The county documentary transfer tax is $1.10 per $1,000 of the price, customarily paid by the seller in all seven counties here. On top of that, 9 of the 38 cities add their own transfer tax, and the amounts vary widely: Oakland is tiered up to 2.5%, the city of Alameda is a flat 1.2%, San Jose adds Measure E only above a high threshold, and 29 cities add nothing beyond the county rate. The tool applies your city's actual rate; pick your city and you will see it in the deductions.
Is this net sheet exact?
No, and it does not pretend to be. It is an honest estimate built on named assumptions: customary who-pays-what for your county, current transfer-tax rates, and the numbers you enter. The exact escrow, title, and recording figures come from your title company, and your payoff comes from your lender. When you are ready, I build your exact net sheet for free, tied to your specific property and sale. Send me a message and I will pull the real figures.

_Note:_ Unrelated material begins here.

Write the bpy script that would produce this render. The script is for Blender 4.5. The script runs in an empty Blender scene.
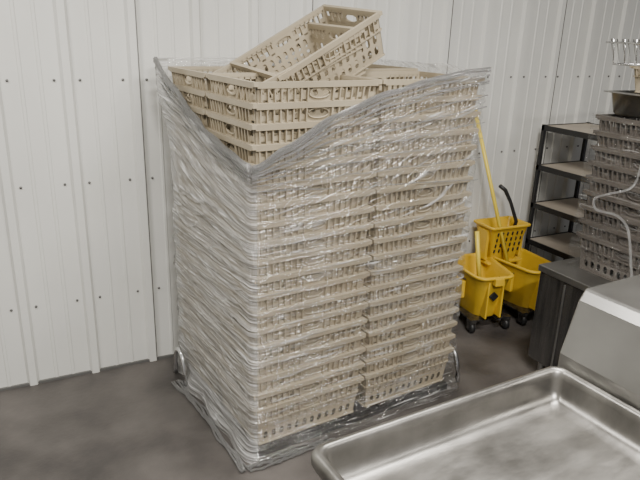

City transfer tax and who-pays reference
Every city this tool covers, its county, its city transfer tax (a rate or "none"), and who customarily pays that city tax. The county documentary transfer tax of $1.10 per $1,000 applies on top in every county except San Francisco, where it is folded into the city rate.
All 38 cities in one table
| City | County | City transfer tax | Who customarily pays the city tax |
|---|---|---|---|
| Alameda | Alameda | $12.00 / $1,000 (1.2%) | Split 50/50 (custom) |
| Antioch | Contra Costa | None | County $1.10 only |
| Belmont | San Mateo | None | County $1.10 only |
| Brentwood | Contra Costa | None | County $1.10 only |
| Campbell | Santa Clara | None | County $1.10 only |
| Castro Valley | Alameda | None | County $1.10 only |
| Clayton | Contra Costa | None | County $1.10 only |
| Concord | Contra Costa | None | County $1.10 only |
| Danville | Contra Costa | None | County $1.10 only |
| Dublin | Alameda | None | County $1.10 only |
| East Palo Alto | San Mateo | None | County $1.10 only |
| Foster City | San Mateo | None | County $1.10 only |
| Fremont | Alameda | None | County $1.10 only |
| Hayward | Alameda | $8.50 / $1,000 (0.85%) | Split 50/50 (custom) |
| Livermore | Alameda | None | County $1.10 only |
| Los Gatos | Santa Clara | None | County $1.10 only |
| Martinez | Contra Costa | None | County $1.10 only |
| Menlo Park | San Mateo | None | County $1.10 only |
| Mountain View | Santa Clara | $3.30 / $1,000 (0.33%) | Split 50/50 (custom) |
| Newark | Alameda | None | County $1.10 only |
| Oakland | Alameda | Tiered 1.0% to 2.5% (whole-price) | Split 50/50 (custom) |
| Pacifica | San Mateo | None | County $1.10 only |
| Palo Alto | Santa Clara | $3.30 / $1,000 (0.33%) | Split 50/50 (custom) |
| Pleasant Hill | Contra Costa | None | County $1.10 only |
| Pleasanton | Alameda | None | County $1.10 only |
| Redwood City | San Mateo | None | County $1.10 only |
| San Francisco | San Francisco | Progressive 0.5% to 6.0% (includes county) | Seller (custom) |
| San Jose | Santa Clara | $3.30 / $1,000 base + Measure E above $2.3M | Split 50/50 (custom) |
| San Mateo | San Mateo | 0.5% to $10M, 1.5% at $10M or more | Split 50/50 (custom) |
| San Ramon | Contra Costa | None | County $1.10 only |
| Santa Clara | Santa Clara | None | County $1.10 only |
| Saratoga | Santa Clara | None | County $1.10 only |
| Sunnyvale | Santa Clara | None | County $1.10 only |
| Tiburon | Marin | None | County $1.10 only |
| Union City | Alameda | None | County $1.10 only |
| Vacaville | Solano | None | County $1.10 only |
| Vallejo | Solano | $3.30 / $1,000 (0.33%) | Seller (custom) |
| Walnut Creek | Contra Costa | None | County $1.10 only |
City transfer-tax rates from the California City Documentary and Property Transfer Tax Rates schedule (californiacityfinance.com), effective 01 December 2025, cross-checked against Old Republic Title. County who-pays customs from Old Republic Title's Bay Area closing-cost guide (1/2024). Customs are negotiable, not law, and a title company may quote differently. In Santa Clara County the seller customarily also pays the escrow fee and the owner's title policy; in the other six counties the buyer customarily pays both. As of 2026-07-13.